Modern cars have 50-100 ECUs (Electronic Control Units). The Brakes, Steering, Engine, and Radio all talk to each other over a network called the CAN Bus. Is it encrypted? Usually not. Is it authenticated? No. If you can talk on the bus, you ARE the boss.
The CAN Protocol
It's a broadcast network.
Message format: ID # DATA
Example: 0x244 # 00 00 00 FF 00
ID represents priority (and function). Data represents the state (e.g., RPM=3000, Door=Open).
1. Sniffing Traffic
1. Connect a USB-to-CAN adapter (like CANable) to the OBD-II port under the steering wheel.
2. Use Linux tools: candump can0.
3. You see a matrix of scrolling numbers.
4. Unlock the door. Watch which ID changes. That's the "Door Unlock" packet.
2. Replay Attacks
Record the traffic while unlocking the door.

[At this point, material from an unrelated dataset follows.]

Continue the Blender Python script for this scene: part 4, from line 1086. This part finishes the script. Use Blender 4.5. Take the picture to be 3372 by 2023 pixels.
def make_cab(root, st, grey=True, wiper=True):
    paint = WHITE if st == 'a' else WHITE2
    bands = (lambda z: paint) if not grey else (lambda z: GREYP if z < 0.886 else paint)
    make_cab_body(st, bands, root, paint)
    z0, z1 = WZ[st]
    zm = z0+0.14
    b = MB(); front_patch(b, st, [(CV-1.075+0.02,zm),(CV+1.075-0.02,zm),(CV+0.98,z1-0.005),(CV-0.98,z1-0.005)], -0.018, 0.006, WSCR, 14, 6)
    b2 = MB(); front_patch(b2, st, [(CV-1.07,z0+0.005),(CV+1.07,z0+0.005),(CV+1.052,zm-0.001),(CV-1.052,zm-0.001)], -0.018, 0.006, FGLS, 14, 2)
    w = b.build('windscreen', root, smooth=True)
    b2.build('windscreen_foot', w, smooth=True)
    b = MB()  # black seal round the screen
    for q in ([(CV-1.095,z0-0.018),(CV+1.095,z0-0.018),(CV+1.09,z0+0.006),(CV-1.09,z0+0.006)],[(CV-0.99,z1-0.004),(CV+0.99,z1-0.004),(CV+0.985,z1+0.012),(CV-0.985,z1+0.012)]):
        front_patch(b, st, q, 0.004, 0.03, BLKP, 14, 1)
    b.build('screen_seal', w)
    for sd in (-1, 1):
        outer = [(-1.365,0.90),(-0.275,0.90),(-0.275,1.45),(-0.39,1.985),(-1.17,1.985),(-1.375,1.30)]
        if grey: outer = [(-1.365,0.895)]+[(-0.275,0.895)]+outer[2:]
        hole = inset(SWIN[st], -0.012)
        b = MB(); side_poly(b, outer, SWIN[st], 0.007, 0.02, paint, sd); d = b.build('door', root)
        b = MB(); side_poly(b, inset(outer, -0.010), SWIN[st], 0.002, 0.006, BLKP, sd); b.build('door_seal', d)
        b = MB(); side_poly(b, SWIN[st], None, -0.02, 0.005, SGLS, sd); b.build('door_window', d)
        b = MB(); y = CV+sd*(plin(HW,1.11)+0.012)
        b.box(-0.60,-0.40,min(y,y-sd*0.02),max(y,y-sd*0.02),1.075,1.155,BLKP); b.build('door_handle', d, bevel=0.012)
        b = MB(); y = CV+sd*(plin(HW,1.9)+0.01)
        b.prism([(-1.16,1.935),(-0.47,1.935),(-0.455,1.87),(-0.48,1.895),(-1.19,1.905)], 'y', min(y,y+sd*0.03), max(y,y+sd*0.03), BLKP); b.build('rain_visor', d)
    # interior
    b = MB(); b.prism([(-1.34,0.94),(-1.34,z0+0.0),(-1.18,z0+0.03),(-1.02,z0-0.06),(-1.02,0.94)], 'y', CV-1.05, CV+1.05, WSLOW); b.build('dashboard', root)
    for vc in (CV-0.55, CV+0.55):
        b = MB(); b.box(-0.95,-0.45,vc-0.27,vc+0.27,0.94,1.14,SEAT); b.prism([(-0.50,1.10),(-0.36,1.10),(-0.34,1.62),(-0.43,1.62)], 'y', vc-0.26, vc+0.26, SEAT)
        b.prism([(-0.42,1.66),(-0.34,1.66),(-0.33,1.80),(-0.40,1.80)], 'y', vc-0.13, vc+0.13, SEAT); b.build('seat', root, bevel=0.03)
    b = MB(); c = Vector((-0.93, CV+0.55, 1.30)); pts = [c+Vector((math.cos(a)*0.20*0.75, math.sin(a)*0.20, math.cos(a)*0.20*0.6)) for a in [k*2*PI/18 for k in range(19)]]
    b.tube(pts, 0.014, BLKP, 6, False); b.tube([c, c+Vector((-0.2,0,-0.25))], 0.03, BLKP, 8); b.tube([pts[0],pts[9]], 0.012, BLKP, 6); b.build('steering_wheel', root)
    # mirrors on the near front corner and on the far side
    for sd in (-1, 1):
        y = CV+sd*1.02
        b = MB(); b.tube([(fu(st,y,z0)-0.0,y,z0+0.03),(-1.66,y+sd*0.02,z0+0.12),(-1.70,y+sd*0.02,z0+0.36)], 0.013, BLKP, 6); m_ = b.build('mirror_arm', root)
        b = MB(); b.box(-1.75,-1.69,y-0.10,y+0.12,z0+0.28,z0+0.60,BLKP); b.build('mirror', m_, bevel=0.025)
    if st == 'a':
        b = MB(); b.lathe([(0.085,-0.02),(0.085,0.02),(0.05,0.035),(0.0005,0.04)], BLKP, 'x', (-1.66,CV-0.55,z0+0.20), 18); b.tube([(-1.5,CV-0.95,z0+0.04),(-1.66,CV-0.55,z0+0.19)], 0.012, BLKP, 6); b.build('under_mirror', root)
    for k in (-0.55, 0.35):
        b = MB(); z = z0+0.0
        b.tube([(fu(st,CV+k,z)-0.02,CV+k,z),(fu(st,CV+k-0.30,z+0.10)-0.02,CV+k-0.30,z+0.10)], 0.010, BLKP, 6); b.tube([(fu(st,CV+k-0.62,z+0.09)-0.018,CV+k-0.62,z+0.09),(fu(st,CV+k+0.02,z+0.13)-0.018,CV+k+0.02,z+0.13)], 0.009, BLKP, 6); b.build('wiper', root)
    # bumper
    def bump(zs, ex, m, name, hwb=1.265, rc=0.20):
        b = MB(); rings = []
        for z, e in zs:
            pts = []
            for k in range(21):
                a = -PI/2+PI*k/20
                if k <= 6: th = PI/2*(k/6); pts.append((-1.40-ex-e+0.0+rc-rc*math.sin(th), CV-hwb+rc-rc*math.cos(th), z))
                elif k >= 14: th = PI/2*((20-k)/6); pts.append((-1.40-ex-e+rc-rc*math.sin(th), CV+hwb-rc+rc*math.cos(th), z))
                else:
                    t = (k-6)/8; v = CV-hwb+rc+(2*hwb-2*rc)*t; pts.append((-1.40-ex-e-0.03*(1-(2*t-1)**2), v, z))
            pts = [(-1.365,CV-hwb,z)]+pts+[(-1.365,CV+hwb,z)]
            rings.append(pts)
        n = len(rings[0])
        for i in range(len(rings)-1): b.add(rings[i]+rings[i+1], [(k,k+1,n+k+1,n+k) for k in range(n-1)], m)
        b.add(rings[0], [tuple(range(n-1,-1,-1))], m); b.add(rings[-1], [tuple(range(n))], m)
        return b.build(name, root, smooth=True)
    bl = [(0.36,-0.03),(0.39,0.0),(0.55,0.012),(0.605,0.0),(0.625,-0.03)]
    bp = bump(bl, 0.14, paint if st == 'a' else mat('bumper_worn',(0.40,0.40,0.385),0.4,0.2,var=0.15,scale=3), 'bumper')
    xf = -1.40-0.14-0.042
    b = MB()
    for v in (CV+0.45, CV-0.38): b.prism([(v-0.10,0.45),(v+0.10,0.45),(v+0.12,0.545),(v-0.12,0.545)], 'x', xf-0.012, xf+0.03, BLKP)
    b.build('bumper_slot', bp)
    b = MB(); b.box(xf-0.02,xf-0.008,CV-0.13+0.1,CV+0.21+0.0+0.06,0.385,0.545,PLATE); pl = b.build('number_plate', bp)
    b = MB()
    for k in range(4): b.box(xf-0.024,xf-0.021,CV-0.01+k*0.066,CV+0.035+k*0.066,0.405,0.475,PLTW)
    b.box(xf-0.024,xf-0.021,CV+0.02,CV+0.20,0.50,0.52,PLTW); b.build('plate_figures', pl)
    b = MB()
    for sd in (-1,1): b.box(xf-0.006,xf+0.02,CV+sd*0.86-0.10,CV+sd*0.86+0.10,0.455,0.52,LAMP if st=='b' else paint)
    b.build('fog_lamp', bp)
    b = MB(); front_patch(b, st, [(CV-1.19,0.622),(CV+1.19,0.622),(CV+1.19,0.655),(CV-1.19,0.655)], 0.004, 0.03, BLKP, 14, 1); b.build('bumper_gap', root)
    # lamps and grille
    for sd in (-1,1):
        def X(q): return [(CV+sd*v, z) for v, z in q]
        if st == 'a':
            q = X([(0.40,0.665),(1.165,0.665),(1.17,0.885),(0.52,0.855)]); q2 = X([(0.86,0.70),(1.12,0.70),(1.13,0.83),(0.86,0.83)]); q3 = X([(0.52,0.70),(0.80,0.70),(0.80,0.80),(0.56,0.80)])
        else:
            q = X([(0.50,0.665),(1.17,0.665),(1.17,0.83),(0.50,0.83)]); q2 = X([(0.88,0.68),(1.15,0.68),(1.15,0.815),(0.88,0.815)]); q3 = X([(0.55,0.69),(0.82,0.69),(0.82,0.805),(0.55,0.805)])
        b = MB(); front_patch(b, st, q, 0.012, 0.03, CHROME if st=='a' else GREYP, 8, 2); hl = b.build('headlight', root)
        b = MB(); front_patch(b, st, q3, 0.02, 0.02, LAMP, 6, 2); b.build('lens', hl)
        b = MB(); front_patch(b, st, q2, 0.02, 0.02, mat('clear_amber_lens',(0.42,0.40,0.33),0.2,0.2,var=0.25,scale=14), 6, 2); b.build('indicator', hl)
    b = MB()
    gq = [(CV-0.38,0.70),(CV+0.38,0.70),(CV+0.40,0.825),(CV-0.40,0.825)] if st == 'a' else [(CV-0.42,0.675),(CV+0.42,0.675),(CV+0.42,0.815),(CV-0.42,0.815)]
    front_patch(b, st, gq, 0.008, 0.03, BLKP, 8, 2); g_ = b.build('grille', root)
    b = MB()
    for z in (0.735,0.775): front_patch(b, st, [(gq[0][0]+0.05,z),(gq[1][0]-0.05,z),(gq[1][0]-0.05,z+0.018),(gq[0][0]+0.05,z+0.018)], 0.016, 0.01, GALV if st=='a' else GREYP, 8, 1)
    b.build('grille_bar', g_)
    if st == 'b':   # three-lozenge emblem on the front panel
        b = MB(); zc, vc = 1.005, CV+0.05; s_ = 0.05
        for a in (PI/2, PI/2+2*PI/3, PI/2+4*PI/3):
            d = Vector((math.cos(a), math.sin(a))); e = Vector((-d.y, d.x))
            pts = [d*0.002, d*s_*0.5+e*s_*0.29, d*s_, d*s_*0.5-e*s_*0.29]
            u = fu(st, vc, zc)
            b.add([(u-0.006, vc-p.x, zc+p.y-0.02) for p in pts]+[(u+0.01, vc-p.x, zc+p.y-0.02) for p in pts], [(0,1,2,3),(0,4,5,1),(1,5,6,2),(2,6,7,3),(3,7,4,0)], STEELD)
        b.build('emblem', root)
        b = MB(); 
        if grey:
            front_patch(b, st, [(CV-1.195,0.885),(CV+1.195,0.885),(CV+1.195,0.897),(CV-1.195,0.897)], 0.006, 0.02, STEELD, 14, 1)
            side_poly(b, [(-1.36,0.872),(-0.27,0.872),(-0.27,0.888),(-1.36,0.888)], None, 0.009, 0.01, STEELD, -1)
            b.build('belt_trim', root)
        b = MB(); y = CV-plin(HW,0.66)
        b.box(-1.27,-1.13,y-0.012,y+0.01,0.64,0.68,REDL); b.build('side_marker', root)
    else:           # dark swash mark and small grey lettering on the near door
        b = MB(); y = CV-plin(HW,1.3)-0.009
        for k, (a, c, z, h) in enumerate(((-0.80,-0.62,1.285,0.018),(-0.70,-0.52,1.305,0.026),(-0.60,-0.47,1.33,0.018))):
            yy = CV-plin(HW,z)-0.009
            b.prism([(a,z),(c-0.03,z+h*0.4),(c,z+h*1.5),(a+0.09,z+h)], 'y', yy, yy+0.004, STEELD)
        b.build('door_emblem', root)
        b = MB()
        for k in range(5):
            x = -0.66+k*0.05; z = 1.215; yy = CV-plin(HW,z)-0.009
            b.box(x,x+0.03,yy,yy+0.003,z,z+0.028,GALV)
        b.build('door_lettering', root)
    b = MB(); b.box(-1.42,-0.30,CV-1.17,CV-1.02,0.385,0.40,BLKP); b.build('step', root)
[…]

Replay it: canplayer -I unlock.log.
The door unlocks. The car doesn't know it came from your laptop, not the key fob.
3. Dangerous Attacks
In 2015, Charlie Miller and Chris Valasek hacked a Jeep Cherokee remotely via the radio unit. From the radio (Infotainment), they pivoted to the CAN Bus and disabled the brakes on the highway. This led to a recall of 1.4 million vehicles.
Future: Automotive Ethernet
New cars are moving to "Automotive Ethernet" which supports encryption and higher bandwidth. Gateways now sit between the OBD-II port and critical systems to filter malicious packets.